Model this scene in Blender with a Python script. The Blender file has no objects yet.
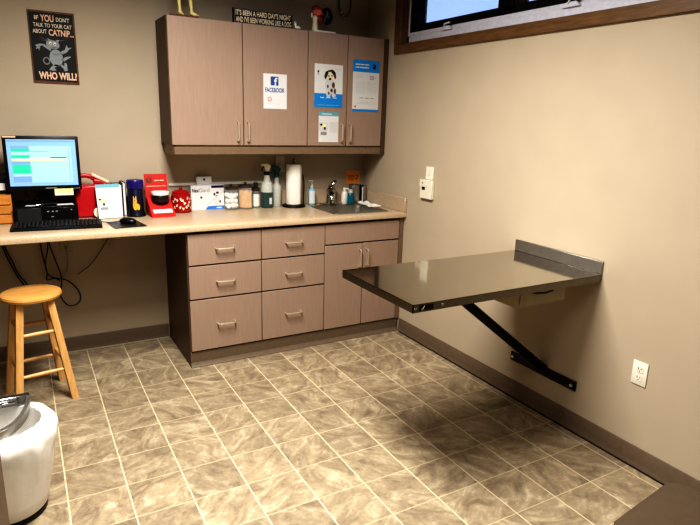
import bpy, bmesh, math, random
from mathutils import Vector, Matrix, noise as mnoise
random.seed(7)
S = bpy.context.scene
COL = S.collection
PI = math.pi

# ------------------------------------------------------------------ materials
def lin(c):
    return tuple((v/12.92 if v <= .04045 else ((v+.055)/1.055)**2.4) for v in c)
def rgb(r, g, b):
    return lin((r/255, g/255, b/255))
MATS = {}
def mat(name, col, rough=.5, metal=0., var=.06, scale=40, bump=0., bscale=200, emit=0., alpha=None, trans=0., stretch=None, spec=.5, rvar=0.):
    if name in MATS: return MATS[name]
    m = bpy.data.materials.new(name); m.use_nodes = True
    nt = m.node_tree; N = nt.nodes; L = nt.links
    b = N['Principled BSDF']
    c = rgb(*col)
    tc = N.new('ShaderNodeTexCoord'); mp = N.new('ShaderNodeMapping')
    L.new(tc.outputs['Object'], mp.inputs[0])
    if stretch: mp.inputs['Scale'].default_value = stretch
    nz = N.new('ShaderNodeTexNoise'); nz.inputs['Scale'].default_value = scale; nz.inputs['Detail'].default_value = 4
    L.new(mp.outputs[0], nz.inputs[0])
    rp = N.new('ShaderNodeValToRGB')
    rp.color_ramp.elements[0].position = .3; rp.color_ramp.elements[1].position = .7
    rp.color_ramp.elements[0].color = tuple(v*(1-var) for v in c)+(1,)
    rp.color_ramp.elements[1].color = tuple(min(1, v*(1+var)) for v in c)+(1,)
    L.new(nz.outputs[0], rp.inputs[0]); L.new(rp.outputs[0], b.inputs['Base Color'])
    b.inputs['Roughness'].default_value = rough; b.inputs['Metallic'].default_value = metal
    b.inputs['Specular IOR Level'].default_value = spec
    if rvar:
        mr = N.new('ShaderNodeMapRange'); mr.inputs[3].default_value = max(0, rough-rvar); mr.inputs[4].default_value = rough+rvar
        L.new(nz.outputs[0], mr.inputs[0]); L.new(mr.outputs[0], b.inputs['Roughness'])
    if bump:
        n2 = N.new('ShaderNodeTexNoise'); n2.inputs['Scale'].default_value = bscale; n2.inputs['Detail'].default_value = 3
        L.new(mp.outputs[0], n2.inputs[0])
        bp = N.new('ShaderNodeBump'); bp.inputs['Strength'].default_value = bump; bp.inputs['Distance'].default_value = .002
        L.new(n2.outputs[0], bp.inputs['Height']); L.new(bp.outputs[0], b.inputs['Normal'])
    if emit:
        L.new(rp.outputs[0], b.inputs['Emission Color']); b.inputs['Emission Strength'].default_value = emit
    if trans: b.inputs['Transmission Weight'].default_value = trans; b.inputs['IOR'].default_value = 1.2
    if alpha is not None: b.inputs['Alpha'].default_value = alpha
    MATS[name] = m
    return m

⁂

Direction - Write out again, exactly, the lines from the start of the listing up to the line containing "PI = math.pi", with both ends and without pictures.

Answer in full -
Model this scene in Blender with a Python script. The Blender file has no objects yet.
import bpy, bmesh, math, random
from mathutils import Vector, Matrix, noise as mnoise
random.seed(7)
S = bpy.context.scene
COL = S.collection
PI = math.pi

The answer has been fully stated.